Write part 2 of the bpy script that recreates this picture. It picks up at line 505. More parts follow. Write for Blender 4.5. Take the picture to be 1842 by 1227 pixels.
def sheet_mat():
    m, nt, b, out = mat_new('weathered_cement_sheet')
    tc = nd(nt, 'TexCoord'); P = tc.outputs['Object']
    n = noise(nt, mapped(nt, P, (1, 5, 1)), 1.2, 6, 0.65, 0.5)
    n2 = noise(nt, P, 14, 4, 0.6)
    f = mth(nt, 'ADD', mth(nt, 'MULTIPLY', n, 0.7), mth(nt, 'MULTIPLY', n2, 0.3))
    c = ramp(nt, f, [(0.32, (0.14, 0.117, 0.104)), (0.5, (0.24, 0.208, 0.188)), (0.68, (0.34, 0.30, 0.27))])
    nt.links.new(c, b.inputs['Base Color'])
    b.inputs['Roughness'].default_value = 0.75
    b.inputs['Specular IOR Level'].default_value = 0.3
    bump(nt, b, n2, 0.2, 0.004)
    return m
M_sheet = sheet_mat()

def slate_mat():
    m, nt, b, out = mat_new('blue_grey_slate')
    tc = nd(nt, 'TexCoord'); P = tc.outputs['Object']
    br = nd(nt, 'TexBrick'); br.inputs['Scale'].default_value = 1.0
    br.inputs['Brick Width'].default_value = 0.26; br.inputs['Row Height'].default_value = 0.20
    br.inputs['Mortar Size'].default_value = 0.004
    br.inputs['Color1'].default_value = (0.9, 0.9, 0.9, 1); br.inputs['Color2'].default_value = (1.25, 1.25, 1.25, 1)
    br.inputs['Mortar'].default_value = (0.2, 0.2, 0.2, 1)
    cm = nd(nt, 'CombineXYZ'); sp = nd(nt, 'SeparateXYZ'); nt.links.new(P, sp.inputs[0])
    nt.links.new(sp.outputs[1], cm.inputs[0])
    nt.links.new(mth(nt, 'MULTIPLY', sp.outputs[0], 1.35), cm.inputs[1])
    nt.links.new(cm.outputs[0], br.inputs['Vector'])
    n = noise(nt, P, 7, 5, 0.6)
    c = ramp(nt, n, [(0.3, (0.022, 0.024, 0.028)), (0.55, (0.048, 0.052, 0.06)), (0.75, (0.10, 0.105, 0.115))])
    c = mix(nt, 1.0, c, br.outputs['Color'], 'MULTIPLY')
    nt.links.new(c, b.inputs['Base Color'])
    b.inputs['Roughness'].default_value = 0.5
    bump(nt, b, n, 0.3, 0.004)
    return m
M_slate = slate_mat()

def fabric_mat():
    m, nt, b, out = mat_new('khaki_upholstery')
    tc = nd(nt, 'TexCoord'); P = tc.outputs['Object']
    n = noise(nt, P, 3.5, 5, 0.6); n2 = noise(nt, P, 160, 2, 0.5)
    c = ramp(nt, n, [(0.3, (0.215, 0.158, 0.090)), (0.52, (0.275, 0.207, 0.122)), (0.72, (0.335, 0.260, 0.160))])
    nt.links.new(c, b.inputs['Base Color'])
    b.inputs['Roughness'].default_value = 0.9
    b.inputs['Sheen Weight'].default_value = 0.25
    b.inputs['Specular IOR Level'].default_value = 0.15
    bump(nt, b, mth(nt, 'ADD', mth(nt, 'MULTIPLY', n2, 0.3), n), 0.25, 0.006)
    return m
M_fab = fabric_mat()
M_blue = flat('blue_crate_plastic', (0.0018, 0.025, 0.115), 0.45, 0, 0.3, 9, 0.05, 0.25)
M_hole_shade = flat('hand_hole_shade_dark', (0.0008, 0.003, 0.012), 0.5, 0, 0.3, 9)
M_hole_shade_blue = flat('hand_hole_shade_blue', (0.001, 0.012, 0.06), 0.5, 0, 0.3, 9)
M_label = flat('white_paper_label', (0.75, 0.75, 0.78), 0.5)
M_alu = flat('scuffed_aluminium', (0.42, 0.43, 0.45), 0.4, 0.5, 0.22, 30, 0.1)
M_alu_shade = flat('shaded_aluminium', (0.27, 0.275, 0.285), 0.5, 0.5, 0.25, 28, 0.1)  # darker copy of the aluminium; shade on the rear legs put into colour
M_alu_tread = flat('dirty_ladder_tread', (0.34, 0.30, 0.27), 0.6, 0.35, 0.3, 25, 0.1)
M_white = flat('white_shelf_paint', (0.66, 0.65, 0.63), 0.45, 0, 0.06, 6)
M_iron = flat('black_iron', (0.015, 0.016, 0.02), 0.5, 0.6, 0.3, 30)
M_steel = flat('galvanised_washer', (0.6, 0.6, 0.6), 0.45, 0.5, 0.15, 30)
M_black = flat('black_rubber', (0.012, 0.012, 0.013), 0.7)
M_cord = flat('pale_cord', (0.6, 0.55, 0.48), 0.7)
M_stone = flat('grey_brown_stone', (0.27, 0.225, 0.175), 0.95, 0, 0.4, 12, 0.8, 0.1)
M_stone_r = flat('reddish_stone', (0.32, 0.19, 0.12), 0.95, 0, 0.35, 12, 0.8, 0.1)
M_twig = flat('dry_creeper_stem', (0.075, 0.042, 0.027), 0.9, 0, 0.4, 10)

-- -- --

▶ _What is asked_: Reproduce the listing shown above in its entirety, exactly.

▶ _Solved exercise_:
Write part 2 of the bpy script that recreates this picture. It picks up at line 505. More parts follow. Write for Blender 4.5. Take the picture to be 1842 by 1227 pixels.
def sheet_mat():
    m, nt, b, out = mat_new('weathered_cement_sheet')
    tc = nd(nt, 'TexCoord'); P = tc.outputs['Object']
    n = noise(nt, mapped(nt, P, (1, 5, 1)), 1.2, 6, 0.65, 0.5)
    n2 = noise(nt, P, 14, 4, 0.6)
    f = mth(nt, 'ADD', mth(nt, 'MULTIPLY', n, 0.7), mth(nt, 'MULTIPLY', n2, 0.3))
    c = ramp(nt, f, [(0.32, (0.14, 0.117, 0.104)), (0.5, (0.24, 0.208, 0.188)), (0.68, (0.34, 0.30, 0.27))])
    nt.links.new(c, b.inputs['Base Color'])
    b.inputs['Roughness'].default_value = 0.75
    b.inputs['Specular IOR Level'].default_value = 0.3
    bump(nt, b, n2, 0.2, 0.004)
    return m
M_sheet = sheet_mat()

def slate_mat():
    m, nt, b, out = mat_new('blue_grey_slate')
    tc = nd(nt, 'TexCoord'); P = tc.outputs['Object']
    br = nd(nt, 'TexBrick'); br.inputs['Scale'].default_value = 1.0
    br.inputs['Brick Width'].default_value = 0.26; br.inputs['Row Height'].default_value = 0.20
    br.inputs['Mortar Size'].default_value = 0.004
    br.inputs['Color1'].default_value = (0.9, 0.9, 0.9, 1); br.inputs['Color2'].default_value = (1.25, 1.25, 1.25, 1)
    br.inputs['Mortar'].default_value = (0.2, 0.2, 0.2, 1)
    cm = nd(nt, 'CombineXYZ'); sp = nd(nt, 'SeparateXYZ'); nt.links.new(P, sp.inputs[0])
    nt.links.new(sp.outputs[1], cm.inputs[0])
    nt.links.new(mth(nt, 'MULTIPLY', sp.outputs[0], 1.35), cm.inputs[1])
    nt.links.new(cm.outputs[0], br.inputs['Vector'])
    n = noise(nt, P, 7, 5, 0.6)
    c = ramp(nt, n, [(0.3, (0.022, 0.024, 0.028)), (0.55, (0.048, 0.052, 0.06)), (0.75, (0.10, 0.105, 0.115))])
    c = mix(nt, 1.0, c, br.outputs['Color'], 'MULTIPLY')
    nt.links.new(c, b.inputs['Base Color'])
    b.inputs['Roughness'].default_value = 0.5
    bump(nt, b, n, 0.3, 0.004)
    return m
M_slate = slate_mat()

def fabric_mat():
    m, nt, b, out = mat_new('khaki_upholstery')
    tc = nd(nt, 'TexCoord'); P = tc.outputs['Object']
    n = noise(nt, P, 3.5, 5, 0.6); n2 = noise(nt, P, 160, 2, 0.5)
    c = ramp(nt, n, [(0.3, (0.215, 0.158, 0.090)), (0.52, (0.275, 0.207, 0.122)), (0.72, (0.335, 0.260, 0.160))])
    nt.links.new(c, b.inputs['Base Color'])
    b.inputs['Roughness'].default_value = 0.9
    b.inputs['Sheen Weight'].default_value = 0.25
    b.inputs['Specular IOR Level'].default_value = 0.15
    bump(nt, b, mth(nt, 'ADD', mth(nt, 'MULTIPLY', n2, 0.3), n), 0.25, 0.006)
    return m
M_fab = fabric_mat()
M_blue = flat('blue_crate_plastic', (0.0018, 0.025, 0.115), 0.45, 0, 0.3, 9, 0.05, 0.25)
M_hole_shade = flat('hand_hole_shade_dark', (0.0008, 0.003, 0.012), 0.5, 0, 0.3, 9)
M_hole_shade_blue = flat('hand_hole_shade_blue', (0.001, 0.012, 0.06), 0.5, 0, 0.3, 9)
M_label = flat('white_paper_label', (0.75, 0.75, 0.78), 0.5)
M_alu = flat('scuffed_aluminium', (0.42, 0.43, 0.45), 0.4, 0.5, 0.22, 30, 0.1)
M_alu_shade = flat('shaded_aluminium', (0.27, 0.275, 0.285), 0.5, 0.5, 0.25, 28, 0.1)  # darker copy of the aluminium; shade on the rear legs put into colour
M_alu_tread = flat('dirty_ladder_tread', (0.34, 0.30, 0.27), 0.6, 0.35, 0.3, 25, 0.1)
M_white = flat('white_shelf_paint', (0.66, 0.65, 0.63), 0.45, 0, 0.06, 6)
M_iron = flat('black_iron', (0.015, 0.016, 0.02), 0.5, 0.6, 0.3, 30)
M_steel = flat('galvanised_washer', (0.6, 0.6, 0.6), 0.45, 0.5, 0.15, 30)
M_black = flat('black_rubber', (0.012, 0.012, 0.013), 0.7)
M_cord = flat('pale_cord', (0.6, 0.55, 0.48), 0.7)
M_stone = flat('grey_brown_stone', (0.27, 0.225, 0.175), 0.95, 0, 0.4, 12, 0.8, 0.1)
M_stone_r = flat('reddish_stone', (0.32, 0.19, 0.12), 0.95, 0, 0.35, 12, 0.8, 0.1)
M_twig = flat('dry_creeper_stem', (0.075, 0.042, 0.027), 0.9, 0, 0.4, 10)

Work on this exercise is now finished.